PERSISTENCIA
Conmiserativo y lacrimógeno
Sábato habla de “escritores” y “escribidores”, los primeros más verdaderos o verídicos que los segundos.
Cortázar, en cambio, hace otra clasificación: “escritores” y “escribas”, afirmando que “…Las dictaduras latinoamericanas no tienen escritores sino escribas…”
La diferencia entre estos últimos radica en un aspecto eminentemente emotivo. Si bien “los escritores” llegan a ser realmente libres, rehuyendo todo dictado, no solo de índole sectaria, sino sentimentaloide, “los escribas” son gobernados o por determinadas posturas ideológicas inconmovibles, o por sentimientos agobiantes que los hacen caer en dependencias que obstaculizan su quehacer literario.

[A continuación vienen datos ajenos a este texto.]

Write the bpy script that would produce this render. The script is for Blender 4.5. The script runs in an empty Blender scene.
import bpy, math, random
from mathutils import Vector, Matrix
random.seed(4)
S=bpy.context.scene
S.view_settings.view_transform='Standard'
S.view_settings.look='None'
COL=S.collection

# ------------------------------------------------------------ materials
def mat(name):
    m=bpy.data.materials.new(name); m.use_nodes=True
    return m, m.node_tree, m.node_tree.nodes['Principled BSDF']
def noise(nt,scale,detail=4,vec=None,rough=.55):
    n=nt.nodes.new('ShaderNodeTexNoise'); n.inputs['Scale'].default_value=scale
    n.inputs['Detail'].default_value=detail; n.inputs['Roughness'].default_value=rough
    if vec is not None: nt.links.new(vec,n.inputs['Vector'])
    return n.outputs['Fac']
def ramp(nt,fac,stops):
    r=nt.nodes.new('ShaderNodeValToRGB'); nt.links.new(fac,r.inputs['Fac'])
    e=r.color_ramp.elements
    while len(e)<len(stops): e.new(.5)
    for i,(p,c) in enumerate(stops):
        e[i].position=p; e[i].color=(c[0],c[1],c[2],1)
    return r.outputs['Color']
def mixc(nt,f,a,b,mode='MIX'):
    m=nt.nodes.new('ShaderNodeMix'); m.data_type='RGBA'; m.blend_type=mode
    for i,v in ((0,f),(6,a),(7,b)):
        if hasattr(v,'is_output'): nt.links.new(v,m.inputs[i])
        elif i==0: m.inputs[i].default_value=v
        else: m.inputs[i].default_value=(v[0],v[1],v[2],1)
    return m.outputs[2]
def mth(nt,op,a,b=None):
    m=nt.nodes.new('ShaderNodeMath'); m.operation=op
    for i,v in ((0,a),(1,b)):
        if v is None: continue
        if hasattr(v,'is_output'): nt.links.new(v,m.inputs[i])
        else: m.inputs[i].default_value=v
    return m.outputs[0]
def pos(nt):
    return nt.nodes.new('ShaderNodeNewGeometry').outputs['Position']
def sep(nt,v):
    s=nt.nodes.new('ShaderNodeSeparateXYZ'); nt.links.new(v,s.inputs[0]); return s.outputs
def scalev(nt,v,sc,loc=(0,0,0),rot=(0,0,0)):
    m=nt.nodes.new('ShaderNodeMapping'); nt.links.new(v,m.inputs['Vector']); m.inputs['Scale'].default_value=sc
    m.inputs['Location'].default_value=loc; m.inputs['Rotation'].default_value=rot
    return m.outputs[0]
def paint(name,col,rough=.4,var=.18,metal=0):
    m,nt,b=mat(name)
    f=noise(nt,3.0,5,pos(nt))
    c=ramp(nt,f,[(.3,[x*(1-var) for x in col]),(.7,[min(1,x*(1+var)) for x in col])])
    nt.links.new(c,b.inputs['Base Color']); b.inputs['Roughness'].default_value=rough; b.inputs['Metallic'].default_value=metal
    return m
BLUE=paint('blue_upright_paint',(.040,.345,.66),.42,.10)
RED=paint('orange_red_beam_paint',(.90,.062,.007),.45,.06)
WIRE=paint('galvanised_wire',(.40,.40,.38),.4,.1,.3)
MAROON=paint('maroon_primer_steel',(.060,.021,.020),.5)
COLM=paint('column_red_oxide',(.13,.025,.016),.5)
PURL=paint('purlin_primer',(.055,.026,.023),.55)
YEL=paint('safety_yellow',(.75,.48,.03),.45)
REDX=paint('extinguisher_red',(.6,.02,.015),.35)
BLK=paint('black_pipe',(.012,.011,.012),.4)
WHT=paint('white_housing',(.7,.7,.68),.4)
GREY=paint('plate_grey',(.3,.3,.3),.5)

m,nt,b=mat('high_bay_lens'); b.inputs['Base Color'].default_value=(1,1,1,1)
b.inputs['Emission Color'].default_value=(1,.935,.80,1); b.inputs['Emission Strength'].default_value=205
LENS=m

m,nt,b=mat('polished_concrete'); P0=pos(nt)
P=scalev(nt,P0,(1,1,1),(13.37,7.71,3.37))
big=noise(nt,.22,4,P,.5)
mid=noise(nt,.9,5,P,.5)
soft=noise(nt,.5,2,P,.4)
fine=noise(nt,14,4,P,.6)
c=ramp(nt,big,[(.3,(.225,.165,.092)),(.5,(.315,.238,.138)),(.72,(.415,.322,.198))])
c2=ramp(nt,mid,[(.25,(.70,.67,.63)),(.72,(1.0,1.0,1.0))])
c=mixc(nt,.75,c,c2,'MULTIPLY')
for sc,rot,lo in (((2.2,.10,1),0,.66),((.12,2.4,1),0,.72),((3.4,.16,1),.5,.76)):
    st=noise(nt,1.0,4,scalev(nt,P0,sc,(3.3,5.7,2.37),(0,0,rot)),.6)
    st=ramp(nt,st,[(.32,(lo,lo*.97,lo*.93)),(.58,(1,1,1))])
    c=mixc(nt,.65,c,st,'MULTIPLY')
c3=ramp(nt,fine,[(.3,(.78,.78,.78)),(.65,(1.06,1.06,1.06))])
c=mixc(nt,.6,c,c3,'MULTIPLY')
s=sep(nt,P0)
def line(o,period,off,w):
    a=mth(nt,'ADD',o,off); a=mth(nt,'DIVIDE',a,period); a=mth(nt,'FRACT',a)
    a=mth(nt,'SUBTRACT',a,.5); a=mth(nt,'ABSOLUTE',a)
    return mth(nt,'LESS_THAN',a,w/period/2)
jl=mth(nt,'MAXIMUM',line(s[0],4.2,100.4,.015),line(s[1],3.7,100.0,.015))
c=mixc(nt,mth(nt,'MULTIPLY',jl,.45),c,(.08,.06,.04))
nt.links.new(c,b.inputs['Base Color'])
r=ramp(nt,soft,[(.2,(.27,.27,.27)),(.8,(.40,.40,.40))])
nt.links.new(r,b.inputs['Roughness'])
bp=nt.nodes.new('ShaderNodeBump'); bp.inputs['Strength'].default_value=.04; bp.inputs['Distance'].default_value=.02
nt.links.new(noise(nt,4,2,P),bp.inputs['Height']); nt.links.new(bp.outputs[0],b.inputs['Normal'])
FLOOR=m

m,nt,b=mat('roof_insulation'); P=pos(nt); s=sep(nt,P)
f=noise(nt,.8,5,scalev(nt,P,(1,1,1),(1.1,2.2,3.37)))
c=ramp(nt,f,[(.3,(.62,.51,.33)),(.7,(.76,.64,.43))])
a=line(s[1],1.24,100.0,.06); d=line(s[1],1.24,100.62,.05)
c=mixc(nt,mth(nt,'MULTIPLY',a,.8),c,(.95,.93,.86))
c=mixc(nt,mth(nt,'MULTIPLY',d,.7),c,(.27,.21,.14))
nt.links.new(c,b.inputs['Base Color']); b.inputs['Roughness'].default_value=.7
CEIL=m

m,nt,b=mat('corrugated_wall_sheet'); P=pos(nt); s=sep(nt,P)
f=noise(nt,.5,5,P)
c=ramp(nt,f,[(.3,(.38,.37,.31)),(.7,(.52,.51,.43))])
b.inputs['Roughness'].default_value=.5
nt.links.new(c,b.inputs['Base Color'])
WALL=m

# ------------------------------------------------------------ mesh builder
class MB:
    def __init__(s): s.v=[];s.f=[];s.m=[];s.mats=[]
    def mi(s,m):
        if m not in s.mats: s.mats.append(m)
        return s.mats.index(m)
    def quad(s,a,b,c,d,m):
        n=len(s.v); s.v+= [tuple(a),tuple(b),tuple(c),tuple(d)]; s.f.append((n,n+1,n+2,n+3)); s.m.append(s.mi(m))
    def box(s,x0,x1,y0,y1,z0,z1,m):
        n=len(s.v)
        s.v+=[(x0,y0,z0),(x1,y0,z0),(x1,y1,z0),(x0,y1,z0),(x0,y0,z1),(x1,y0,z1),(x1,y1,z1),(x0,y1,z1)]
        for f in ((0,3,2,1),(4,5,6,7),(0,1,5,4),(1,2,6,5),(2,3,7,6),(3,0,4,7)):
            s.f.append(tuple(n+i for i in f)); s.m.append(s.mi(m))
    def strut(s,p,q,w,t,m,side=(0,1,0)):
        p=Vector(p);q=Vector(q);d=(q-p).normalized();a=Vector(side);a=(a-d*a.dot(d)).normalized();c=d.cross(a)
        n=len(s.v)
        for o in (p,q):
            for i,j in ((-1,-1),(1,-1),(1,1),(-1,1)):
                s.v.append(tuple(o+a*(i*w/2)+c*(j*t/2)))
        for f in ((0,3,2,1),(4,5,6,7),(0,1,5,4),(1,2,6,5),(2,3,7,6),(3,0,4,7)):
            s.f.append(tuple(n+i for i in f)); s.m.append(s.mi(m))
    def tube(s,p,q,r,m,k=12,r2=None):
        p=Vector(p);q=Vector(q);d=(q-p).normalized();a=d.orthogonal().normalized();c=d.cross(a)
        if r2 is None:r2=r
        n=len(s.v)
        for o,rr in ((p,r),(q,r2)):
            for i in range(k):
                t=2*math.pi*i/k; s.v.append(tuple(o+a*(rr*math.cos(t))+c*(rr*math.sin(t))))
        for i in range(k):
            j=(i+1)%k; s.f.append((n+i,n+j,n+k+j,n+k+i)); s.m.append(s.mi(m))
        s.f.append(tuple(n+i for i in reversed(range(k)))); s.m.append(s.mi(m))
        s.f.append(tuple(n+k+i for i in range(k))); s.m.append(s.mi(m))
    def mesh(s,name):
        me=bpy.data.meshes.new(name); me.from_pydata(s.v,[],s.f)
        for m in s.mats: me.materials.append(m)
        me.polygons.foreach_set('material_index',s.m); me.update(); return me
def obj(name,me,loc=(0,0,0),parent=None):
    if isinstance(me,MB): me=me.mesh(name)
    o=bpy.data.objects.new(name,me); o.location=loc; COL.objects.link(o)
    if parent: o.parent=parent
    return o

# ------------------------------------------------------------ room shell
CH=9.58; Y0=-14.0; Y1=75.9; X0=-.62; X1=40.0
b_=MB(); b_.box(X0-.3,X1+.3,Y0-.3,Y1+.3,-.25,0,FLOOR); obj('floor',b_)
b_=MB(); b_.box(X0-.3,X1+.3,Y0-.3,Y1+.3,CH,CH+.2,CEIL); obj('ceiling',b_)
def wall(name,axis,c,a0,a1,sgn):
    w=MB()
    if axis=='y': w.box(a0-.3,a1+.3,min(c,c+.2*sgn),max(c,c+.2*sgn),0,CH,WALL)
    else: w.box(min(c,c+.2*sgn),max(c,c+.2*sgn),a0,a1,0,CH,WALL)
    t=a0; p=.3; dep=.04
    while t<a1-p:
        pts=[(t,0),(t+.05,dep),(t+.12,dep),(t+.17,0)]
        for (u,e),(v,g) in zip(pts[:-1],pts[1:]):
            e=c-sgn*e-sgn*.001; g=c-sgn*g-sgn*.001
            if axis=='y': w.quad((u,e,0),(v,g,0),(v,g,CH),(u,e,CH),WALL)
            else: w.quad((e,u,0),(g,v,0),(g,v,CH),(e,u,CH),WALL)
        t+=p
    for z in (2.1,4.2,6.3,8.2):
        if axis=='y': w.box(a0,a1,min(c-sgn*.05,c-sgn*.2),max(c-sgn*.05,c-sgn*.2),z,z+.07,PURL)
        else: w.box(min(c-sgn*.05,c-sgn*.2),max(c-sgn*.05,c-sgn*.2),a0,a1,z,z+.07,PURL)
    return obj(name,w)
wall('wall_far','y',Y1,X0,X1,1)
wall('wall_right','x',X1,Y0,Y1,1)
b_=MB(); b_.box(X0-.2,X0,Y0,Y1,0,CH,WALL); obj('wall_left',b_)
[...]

Frente a las nefastas situaciones que conllevan subdesarrollo y dictaduras, inexorablemente enlazados, es natural que el que se dedica a escribir a la sombra de tales ignominias no se sienta libre, más bien no pueda ser libre; tampoco riguroso consigo mismo y con su quehacer.
Hundido en un ámbito poco favorable, más bien desdichado, desde cualquier punto de vista (económico, cultural, político, social…), su mente no logra desarrollarse de manera plena. Sus limitaciones son limitadas. Y, o bien sale al exilio forzoso o voluntario, o bien permanece en su tierra, siendo partícipe —víctima y verdugo al mismo tiempo— de las miserias materiales y espirituales que lo rodean.
Cortázar nos habla de la tristeza que causa en los escritores latinoamericanos el exilio, y se refiere en especial a la “nostalgia” y “desesperación” que este provoca. Sentimientos que llevan a nuestros escritores a convertirse, en múltiples ocasiones, en “escribas”.
Nosotros nos referimos a los escritores que ni siquiera han logrado el exilio externo (muchas veces, redentor), y permanecen viviendo en su inmisericorde país marginado y explotado.
Sus mentes, por tanto, se ven circunscritas a una atmósfera desfavorable que les atrofia su capacidad de pensar con libertad. En tales casos, también estos escritores (que sufren otra clase de exilio, quizá más infame: el interno), se transforman en simples “escribas”, y generalmente, retomando las palabras de Cortázar, en “escribas” de la amargura, del resentimiento o de la melancolía… y así se colocan a menudo, el “rótulo conmiserativo y lacrimógeno”, logrando, con ello, cierto desahogo a su infinito malestar psíquico, pero alejándose, de manera dramática, de lo que es, en verdad, el oficio del escritor, la literatura en sí misma.
El llamado a lástima, al hacerse de manera pueril en el campo literario, no solo se aleja de lo artístico, sino es poco edificante. Lo único que consigue es repudio y menosprecio.
El escritor latinoamericano ha de salvarse de este calamitoso sentimiento que lo deprime y limita. Que no lo deja ser escritor y lo convierte en simple “escriba”.
Abandonar la lamentación y el gimoteo es, en verdad, difícil; sobre todo cuando se vive en un medio infantil y primitivo, violento e infame. No imposible, sin embargo.
Con el reconocimiento de que la autocompasión es detestable o poco decorosa, y en una lucha suprema por salir del narcisismo pueril propio del subdesarrollo, se puede alcanzar cierta madurez, cierto grado de libertad y, con ello, cierta capacidad para el oficio de escritor. Se puede, en otras palabras, tener la oportunidad de dejar de ser “escribas” y empezar a ser “escritores”. Lo cual implica liberarse de todo aquello que nos ate, que nos limite, que nos gobierne, que nos domine. Y quizás somos más víctimas de nuestras propias pasiones que del medio y las circunstancias en que nos desenvolvemos.